I like art when I don't know where it is going. Sometimes, when I get too secure in my artistic vision or technique, I feel like I am stifling. I like the questions that are embedded in my creating. I like the results of chance that happen when my brush goes over the page and changes a shadow or silhouette. I like how different colors react against each other. I like being able to consider whatever is happening on my page, taking it for what it is and working to make it more pleasing or more meaningful.

It is hard to do this with life sometimes, when you are expecting certain outcomes and then you don't get them.

I think this is the Buddhist concept of releasing attachment, and it has always been a difficult one.

We think we should have THIS result.
We don't get it.
We are dissatisfied.

What if instead, we live life in the way we go about creating a painting:

Have a rough idea or sketch in mind.
Pick up a brush and take action.
Step back and look at the results.
Decide if those results work for you.
Take action to either change or accept those results.
Move on to the next step.

No railing against fate. No fighting with other people about not getting what you want. No resentment or feelings of failure. Just acceptance of what is. Action without anguish. Moving forward.

It seems like a life lived without attachment, accepting the what-is, would be a much more peaceful kind of life.

But I do believe that releasing attachment requires that you have quite a bit of faith. You have to trust that in the end things will come out all right. That you will be all right. And even if you don't have a guarantee in the results, you need to have enough faith in yourself to believe that you will be able to handle whatever happens next.

Maybe that's why releasing that attachment is so hard, because it is hard to have that kind of faith in yourself.

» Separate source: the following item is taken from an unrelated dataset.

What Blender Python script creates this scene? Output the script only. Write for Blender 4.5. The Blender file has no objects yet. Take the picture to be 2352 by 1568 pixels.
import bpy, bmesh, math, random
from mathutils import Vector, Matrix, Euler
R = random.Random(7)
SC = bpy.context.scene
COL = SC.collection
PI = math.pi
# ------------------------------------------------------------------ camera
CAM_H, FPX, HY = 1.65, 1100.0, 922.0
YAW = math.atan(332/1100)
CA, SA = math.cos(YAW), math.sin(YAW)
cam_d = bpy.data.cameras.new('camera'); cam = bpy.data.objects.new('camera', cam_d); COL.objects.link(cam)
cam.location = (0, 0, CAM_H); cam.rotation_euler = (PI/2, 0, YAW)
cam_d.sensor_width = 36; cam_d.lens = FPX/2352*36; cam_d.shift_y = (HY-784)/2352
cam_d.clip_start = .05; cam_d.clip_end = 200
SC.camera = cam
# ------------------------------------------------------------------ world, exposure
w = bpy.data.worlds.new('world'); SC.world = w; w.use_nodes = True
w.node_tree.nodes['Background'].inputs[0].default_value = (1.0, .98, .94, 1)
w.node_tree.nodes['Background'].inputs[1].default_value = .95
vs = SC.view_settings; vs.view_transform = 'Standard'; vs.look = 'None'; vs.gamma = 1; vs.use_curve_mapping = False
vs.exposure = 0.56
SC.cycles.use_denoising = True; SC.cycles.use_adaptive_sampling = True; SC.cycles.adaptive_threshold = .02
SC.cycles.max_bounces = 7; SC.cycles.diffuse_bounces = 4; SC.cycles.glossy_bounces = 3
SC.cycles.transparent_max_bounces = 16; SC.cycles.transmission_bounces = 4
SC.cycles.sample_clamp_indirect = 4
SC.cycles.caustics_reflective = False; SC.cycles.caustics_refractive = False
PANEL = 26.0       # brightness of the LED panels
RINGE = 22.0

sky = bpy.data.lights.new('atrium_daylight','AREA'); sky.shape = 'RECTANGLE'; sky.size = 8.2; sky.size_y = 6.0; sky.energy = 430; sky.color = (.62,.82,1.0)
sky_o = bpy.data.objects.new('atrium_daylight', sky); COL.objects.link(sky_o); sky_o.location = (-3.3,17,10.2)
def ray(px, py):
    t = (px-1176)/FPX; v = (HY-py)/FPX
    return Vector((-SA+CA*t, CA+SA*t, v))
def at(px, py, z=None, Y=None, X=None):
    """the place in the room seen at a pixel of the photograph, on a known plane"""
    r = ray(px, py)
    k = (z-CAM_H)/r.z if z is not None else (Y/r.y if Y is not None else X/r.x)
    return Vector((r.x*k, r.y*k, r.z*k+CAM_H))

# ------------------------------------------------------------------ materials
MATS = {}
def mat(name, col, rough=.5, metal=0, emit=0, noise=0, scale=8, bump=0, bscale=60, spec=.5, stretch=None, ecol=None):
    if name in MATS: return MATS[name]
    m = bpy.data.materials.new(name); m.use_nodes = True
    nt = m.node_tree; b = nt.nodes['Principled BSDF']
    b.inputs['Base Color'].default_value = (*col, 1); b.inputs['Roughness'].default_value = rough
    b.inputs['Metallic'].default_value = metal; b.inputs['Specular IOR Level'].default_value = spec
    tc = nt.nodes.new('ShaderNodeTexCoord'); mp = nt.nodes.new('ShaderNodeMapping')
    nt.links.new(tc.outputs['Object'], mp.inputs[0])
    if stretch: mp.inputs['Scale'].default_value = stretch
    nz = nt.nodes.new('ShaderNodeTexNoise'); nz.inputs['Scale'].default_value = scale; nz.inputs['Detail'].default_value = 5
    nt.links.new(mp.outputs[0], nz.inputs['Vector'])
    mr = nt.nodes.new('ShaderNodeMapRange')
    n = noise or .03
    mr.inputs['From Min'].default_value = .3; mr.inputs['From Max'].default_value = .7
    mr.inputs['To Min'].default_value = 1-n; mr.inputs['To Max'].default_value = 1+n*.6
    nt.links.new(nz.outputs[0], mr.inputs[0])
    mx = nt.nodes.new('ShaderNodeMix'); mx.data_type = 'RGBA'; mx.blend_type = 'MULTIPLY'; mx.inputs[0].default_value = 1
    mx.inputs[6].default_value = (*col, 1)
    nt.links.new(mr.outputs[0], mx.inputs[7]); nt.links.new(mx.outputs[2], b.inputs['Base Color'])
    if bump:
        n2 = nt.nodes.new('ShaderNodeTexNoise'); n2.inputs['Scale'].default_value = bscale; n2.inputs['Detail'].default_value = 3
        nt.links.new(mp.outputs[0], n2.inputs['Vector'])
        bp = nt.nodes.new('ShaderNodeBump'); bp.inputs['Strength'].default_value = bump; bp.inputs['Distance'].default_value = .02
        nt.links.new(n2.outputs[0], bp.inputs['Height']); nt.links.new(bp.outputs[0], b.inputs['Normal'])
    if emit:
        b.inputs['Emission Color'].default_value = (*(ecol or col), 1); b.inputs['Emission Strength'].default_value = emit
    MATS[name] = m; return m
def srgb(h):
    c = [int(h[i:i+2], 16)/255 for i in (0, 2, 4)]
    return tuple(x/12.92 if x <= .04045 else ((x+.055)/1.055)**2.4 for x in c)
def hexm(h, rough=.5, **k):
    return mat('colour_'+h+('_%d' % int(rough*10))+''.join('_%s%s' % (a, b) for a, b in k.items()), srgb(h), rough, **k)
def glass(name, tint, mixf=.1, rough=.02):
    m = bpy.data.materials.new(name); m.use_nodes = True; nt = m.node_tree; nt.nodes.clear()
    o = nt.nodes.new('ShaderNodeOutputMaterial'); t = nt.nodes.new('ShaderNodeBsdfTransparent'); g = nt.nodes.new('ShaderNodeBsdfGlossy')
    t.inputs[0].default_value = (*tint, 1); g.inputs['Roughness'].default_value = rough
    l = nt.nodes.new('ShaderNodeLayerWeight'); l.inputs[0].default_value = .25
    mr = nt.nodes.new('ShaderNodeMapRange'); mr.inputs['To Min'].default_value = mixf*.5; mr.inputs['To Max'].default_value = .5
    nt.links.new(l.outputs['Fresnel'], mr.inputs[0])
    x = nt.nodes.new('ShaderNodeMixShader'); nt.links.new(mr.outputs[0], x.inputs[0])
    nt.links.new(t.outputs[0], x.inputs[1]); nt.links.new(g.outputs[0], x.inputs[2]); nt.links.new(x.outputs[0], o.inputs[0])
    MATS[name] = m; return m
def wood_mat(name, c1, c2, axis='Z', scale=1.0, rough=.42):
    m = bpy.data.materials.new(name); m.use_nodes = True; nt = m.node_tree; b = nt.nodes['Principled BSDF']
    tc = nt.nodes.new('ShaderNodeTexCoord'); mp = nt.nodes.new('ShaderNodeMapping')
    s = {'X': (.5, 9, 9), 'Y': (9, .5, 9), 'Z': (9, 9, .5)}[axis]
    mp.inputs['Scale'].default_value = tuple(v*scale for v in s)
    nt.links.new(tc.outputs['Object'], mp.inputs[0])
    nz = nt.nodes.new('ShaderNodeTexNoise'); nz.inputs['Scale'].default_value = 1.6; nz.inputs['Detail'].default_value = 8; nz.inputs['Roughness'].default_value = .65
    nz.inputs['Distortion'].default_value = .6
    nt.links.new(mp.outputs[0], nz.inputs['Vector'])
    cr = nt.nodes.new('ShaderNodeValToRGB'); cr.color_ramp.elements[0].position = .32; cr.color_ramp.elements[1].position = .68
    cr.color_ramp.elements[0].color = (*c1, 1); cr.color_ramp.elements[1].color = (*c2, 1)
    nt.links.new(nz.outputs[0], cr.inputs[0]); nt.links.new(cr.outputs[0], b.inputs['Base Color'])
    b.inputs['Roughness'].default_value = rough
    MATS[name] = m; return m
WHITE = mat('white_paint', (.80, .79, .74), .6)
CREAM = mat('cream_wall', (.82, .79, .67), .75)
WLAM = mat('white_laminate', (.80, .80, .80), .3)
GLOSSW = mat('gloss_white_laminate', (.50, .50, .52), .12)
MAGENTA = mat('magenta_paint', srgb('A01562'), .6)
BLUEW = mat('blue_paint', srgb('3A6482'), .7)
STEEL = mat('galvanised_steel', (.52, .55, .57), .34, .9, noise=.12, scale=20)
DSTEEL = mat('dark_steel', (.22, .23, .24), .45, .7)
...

Oh, and I know that being an artist is not as easy as all that, too. I know that it is hard to release attachment and have faith in our ability to create something beautiful and moving. I know that some artists will burn everything that they have ever created because they are so tortured. I know that when we create, we are also fighting all our demons at the same time. It's interesting to see how creating art can be such a mirror to living life. And I'm glad I get to practice living in my creating. It helps me see the living part with just a tiny bit more perspective.

Thursday, June 02, 2011

Standing Still and Dreams

Standing Still/Porch Steps

I took out my camera to take a picture of Ivy riding her bike, and when I turned it on, this is the image I saw in the screen. I said, hells yeah, and snapped a picture. I loved all the textures, the different colors of gray, the leaves, the slippers, and then my constant companions, a journal and my big honking bag.

And then when I was looking for a work of art to post today, I was choosing between two paintings, (yes I have a back log of paintings) one of which I like better, and then this one
Standing Still/Flying Girl
acrylic on paper, 8x5"

I said, it's the same thing.

Standing still, grounding oneself, and still managing to fly.

This is the tension of life, my life, at least. Finding a way to be grounded in the every day living while still letting the imagination fly, while still being creative. A balance between ideas and reality. The dance of the dreams and the what-is.

I can't say I've mastered this dance. I'm still learning the steps. And these steps keep changing. Always new ones to learn.

How do you manage to balance the real world with your dreams?